[WORK INSTRUCTIONS]
Include the line containing "COL = scene.collection" and all lines before it, repeated exactly from the listing below, without pictures.

[Source records]
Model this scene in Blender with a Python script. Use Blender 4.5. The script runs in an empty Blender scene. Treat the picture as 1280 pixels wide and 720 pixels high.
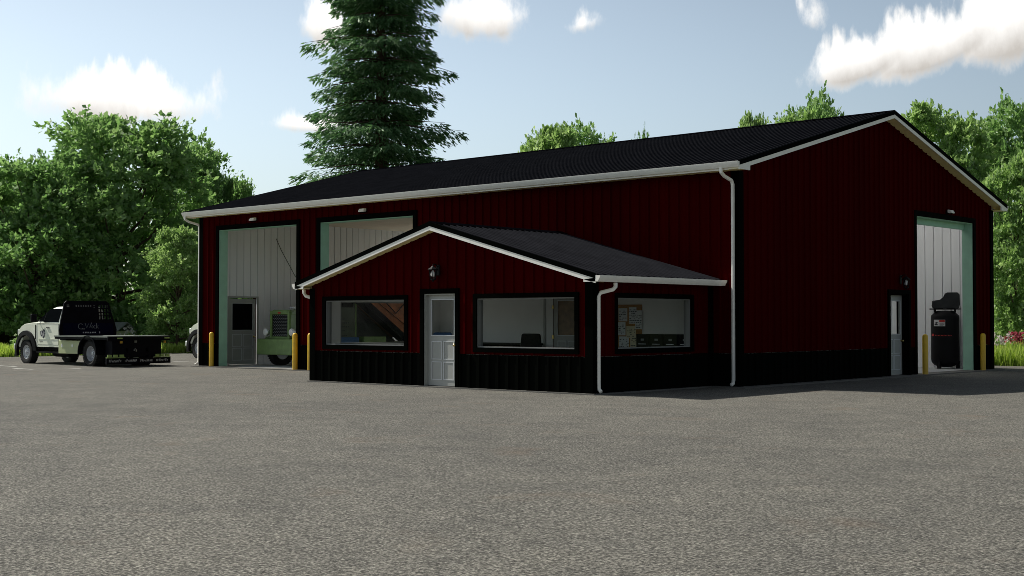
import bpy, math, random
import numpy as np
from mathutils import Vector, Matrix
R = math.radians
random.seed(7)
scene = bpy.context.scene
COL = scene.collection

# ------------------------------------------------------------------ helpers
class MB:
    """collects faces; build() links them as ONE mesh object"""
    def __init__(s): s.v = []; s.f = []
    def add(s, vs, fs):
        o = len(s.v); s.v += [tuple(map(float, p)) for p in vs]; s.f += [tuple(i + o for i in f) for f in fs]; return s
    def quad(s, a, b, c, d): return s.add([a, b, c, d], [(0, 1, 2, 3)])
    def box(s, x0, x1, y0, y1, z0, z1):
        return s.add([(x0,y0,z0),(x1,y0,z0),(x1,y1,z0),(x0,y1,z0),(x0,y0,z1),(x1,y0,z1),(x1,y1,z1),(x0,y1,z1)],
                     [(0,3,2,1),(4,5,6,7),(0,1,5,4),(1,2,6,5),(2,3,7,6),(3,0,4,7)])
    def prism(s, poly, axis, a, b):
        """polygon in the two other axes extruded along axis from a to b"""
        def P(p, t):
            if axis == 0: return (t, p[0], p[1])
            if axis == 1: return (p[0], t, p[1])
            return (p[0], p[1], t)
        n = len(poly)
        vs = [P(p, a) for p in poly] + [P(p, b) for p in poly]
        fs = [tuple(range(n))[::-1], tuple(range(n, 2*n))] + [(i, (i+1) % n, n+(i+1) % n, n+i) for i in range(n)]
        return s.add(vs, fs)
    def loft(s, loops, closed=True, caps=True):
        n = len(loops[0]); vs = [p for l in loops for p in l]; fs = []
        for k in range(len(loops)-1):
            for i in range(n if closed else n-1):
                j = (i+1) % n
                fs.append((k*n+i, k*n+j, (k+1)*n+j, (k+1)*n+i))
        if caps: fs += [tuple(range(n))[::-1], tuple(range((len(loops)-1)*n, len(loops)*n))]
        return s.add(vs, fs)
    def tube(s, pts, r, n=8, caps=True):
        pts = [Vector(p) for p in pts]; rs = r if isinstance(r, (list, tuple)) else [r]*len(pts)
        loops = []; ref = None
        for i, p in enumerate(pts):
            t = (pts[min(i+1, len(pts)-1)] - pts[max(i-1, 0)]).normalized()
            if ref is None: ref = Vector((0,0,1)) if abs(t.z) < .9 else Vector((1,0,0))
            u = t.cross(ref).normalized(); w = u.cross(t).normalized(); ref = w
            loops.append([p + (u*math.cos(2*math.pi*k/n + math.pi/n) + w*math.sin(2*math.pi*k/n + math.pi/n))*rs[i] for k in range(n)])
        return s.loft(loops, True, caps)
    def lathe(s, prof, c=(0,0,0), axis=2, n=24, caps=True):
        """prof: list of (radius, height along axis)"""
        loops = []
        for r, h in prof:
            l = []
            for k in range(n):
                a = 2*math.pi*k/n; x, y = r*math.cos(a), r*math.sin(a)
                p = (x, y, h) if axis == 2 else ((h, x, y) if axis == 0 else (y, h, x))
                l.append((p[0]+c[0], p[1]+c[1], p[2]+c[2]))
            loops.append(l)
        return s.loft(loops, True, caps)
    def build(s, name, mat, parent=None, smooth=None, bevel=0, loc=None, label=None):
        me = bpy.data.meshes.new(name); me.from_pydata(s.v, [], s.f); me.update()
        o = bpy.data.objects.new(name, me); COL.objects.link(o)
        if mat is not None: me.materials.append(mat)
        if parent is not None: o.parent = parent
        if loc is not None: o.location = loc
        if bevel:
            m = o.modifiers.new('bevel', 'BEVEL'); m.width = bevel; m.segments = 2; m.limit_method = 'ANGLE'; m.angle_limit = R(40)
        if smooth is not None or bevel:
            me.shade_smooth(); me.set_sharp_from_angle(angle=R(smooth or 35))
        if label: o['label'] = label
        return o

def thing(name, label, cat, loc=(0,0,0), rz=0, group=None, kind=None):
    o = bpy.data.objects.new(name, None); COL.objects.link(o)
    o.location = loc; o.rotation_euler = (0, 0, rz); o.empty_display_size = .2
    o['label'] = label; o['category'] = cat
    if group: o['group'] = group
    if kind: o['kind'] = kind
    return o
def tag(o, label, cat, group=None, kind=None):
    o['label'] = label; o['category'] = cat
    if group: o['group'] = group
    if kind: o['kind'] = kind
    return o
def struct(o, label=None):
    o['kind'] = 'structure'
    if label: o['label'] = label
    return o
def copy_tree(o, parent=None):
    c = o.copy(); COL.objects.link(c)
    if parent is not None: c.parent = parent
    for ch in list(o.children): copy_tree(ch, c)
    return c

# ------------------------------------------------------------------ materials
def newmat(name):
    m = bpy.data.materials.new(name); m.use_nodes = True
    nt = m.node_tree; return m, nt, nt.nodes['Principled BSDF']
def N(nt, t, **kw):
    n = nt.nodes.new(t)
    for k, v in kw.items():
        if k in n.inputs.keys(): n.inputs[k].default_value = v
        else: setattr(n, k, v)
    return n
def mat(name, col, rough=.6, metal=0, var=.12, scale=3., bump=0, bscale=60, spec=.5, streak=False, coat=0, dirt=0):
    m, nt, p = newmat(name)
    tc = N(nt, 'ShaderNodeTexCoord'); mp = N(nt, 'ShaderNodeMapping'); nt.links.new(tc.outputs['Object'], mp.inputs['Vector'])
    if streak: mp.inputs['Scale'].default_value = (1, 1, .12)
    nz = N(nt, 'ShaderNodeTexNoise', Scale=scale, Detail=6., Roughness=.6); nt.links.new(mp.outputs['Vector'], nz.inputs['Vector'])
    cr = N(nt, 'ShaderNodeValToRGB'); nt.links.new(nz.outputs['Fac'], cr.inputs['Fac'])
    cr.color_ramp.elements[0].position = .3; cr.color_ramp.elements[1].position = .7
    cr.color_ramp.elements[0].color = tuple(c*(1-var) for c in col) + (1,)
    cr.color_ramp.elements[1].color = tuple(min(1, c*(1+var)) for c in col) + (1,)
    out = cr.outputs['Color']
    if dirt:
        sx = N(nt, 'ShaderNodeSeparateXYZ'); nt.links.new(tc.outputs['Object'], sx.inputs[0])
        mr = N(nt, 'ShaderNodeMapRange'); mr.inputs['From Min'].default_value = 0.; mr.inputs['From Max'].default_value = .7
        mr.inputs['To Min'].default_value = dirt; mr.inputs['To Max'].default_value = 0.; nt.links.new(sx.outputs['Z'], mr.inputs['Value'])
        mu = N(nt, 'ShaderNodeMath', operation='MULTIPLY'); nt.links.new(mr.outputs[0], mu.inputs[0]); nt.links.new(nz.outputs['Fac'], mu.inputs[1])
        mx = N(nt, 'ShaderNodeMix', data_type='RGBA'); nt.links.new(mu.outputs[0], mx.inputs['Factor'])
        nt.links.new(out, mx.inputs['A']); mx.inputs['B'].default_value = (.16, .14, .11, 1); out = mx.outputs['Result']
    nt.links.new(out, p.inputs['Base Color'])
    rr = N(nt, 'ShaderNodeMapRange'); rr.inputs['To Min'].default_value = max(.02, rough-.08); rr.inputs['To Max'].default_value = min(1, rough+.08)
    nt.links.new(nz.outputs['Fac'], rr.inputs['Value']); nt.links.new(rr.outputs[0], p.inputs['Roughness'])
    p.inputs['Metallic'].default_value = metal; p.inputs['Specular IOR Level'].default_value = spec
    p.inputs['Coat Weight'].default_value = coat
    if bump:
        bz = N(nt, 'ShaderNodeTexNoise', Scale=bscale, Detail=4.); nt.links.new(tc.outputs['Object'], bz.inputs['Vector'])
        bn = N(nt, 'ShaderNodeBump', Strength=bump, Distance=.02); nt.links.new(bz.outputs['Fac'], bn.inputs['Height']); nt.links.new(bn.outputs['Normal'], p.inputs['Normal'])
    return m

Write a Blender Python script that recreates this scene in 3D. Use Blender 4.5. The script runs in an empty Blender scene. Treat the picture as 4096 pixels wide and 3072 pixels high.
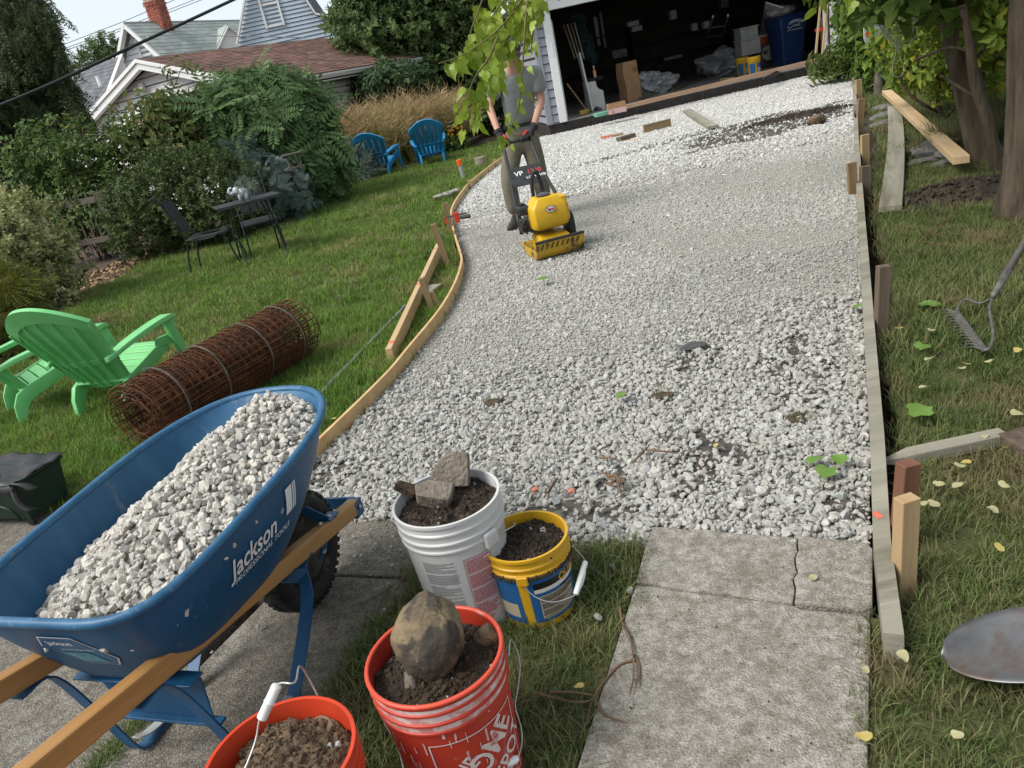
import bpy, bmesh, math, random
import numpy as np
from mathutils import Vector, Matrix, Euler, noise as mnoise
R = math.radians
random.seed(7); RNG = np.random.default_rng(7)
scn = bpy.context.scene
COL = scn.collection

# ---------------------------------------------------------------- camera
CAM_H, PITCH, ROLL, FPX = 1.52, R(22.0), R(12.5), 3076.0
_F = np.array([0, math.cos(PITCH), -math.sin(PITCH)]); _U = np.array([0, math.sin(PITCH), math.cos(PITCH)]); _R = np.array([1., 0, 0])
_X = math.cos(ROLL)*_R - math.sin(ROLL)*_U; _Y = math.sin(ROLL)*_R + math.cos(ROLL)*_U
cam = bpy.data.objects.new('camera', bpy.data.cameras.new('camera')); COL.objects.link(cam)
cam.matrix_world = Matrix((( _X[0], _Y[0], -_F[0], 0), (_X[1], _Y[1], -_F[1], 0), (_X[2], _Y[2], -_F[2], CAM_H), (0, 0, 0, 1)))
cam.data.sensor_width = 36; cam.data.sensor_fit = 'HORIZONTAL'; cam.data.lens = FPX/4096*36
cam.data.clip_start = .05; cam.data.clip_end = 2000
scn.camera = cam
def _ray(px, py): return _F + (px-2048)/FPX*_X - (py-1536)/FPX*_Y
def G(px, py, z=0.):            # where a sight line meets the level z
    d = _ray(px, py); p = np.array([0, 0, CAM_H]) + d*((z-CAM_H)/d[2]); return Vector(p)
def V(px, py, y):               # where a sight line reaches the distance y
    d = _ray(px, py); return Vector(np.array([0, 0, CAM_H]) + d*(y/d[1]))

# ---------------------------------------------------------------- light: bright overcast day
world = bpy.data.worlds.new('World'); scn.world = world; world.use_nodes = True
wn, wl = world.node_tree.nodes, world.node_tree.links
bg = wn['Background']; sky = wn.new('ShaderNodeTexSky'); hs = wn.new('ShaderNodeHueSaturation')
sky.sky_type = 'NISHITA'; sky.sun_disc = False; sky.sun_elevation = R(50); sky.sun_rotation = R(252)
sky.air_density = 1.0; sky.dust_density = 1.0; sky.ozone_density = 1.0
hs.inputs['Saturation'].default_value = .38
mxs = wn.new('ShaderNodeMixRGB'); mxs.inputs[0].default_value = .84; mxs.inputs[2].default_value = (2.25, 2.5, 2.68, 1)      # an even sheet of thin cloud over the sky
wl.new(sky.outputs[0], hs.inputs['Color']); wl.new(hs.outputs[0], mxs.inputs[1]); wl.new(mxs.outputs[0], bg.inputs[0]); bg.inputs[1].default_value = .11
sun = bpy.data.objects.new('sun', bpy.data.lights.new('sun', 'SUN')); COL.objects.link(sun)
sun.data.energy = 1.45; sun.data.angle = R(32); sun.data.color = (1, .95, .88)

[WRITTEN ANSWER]
Model this scene in Blender with a Python script. Use Blender 4.5. The script runs in an empty Blender scene. Treat the picture as 1280 pixels wide and 720 pixels high.
import bpy, math, random
import numpy as np
from mathutils import Vector, Matrix
R = math.radians
random.seed(7)
scene = bpy.context.scene
COL = scene.collection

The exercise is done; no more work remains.